STATED TASK> Reproduce the first line and every line after it, exactly, through the one containing "wb.inputs[0].default_value = (0.66, 0.60, 1.0, 1);". Leave out the rest.
# # # #
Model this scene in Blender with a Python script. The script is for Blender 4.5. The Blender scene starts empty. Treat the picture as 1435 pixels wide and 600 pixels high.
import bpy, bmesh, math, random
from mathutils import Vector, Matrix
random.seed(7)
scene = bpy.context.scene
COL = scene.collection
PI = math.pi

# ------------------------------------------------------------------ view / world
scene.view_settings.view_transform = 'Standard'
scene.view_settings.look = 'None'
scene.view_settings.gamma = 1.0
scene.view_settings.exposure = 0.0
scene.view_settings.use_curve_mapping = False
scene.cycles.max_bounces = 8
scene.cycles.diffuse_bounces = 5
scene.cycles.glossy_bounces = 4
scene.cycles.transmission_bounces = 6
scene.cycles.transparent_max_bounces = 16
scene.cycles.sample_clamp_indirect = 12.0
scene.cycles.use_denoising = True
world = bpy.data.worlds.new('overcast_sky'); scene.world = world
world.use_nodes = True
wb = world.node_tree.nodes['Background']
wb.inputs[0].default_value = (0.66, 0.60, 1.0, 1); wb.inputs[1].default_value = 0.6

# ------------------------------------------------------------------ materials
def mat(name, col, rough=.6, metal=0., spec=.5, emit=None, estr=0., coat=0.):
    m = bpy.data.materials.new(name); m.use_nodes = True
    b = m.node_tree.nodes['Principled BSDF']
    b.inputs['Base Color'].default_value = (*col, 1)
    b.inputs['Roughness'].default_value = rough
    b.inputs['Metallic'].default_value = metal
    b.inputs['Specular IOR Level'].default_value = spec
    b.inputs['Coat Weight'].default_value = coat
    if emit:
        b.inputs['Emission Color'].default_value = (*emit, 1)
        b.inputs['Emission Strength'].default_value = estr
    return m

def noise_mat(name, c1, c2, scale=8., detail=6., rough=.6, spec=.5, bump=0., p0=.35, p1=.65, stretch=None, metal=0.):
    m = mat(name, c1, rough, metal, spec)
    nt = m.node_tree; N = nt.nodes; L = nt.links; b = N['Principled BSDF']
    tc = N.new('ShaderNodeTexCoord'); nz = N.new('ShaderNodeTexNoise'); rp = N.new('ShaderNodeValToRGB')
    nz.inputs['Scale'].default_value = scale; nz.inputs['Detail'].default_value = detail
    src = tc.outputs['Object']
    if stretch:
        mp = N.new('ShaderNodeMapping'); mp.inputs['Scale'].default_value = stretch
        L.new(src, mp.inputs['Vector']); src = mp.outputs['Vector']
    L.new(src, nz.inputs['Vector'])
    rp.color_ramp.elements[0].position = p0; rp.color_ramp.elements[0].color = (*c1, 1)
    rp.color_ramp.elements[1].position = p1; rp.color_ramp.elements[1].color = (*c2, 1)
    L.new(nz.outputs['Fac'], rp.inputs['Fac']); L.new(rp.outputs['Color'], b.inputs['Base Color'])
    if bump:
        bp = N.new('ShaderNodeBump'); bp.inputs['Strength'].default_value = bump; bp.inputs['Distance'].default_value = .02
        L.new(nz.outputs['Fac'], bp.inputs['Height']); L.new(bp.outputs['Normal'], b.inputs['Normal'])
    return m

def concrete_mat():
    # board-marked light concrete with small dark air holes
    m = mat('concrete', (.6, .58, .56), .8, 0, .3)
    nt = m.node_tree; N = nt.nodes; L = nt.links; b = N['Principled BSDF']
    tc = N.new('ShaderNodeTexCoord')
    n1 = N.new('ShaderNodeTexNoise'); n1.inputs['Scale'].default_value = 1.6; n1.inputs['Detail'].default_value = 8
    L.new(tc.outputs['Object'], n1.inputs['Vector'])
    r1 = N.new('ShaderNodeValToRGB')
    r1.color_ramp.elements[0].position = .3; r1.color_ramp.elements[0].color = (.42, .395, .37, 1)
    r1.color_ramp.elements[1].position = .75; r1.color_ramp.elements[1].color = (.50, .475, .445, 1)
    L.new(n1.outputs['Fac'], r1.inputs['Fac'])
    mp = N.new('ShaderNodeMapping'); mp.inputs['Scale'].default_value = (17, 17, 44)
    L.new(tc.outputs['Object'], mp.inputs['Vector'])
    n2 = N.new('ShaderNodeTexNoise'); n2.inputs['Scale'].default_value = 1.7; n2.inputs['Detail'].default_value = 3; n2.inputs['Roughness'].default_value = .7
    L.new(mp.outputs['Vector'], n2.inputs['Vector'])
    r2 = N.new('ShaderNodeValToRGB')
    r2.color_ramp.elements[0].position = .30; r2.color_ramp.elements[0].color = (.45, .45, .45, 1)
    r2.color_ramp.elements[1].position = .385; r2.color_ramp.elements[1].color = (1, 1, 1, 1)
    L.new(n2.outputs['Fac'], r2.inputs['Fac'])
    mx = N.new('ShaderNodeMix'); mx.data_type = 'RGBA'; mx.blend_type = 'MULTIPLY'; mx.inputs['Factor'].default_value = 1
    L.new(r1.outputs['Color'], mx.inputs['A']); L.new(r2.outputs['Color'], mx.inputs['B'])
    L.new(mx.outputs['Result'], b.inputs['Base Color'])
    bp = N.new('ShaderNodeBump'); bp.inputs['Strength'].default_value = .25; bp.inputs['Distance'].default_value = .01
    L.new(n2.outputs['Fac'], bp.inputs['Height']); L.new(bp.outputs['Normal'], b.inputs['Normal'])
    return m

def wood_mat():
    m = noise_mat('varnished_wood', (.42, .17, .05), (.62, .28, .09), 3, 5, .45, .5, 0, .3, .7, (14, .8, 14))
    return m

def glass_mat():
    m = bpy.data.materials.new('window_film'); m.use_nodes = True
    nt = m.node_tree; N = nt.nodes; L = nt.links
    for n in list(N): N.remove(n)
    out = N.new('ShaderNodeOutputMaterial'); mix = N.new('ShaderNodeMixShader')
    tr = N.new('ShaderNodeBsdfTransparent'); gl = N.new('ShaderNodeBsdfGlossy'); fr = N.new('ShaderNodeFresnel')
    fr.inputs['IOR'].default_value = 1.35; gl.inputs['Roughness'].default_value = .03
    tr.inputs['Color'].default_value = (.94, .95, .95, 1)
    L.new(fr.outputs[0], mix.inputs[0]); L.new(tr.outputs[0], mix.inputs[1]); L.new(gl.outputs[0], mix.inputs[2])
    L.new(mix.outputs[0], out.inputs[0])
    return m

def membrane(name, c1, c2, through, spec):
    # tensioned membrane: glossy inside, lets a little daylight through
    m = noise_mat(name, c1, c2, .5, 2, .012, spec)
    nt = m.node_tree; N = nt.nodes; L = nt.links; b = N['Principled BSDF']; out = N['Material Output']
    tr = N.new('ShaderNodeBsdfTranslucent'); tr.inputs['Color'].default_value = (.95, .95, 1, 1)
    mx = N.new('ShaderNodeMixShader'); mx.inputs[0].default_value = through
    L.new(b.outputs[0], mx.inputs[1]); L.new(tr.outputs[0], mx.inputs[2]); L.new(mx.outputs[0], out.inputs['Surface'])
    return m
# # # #
EXERCISE RESPONSE>
Model this scene in Blender with a Python script. The script is for Blender 4.5. The Blender scene starts empty. Treat the picture as 1435 pixels wide and 600 pixels high.
import bpy, bmesh, math, random
from mathutils import Vector, Matrix
random.seed(7)
scene = bpy.context.scene
COL = scene.collection
PI = math.pi

# ------------------------------------------------------------------ view / world
scene.view_settings.view_transform = 'Standard'
scene.view_settings.look = 'None'
scene.view_settings.gamma = 1.0
scene.view_settings.exposure = 0.0
scene.view_settings.use_curve_mapping = False
scene.cycles.max_bounces = 8
scene.cycles.diffuse_bounces = 5
scene.cycles.glossy_bounces = 4
scene.cycles.transmission_bounces = 6
scene.cycles.transparent_max_bounces = 16
scene.cycles.sample_clamp_indirect = 12.0
scene.cycles.use_denoising = True
world = bpy.data.worlds.new('overcast_sky'); scene.world = world
world.use_nodes = True
wb = world.node_tree.nodes['Background']
wb.inputs[0].default_value = (0.66, 0.60, 1.0, 1); wb.inputs[1].default_value = 0.6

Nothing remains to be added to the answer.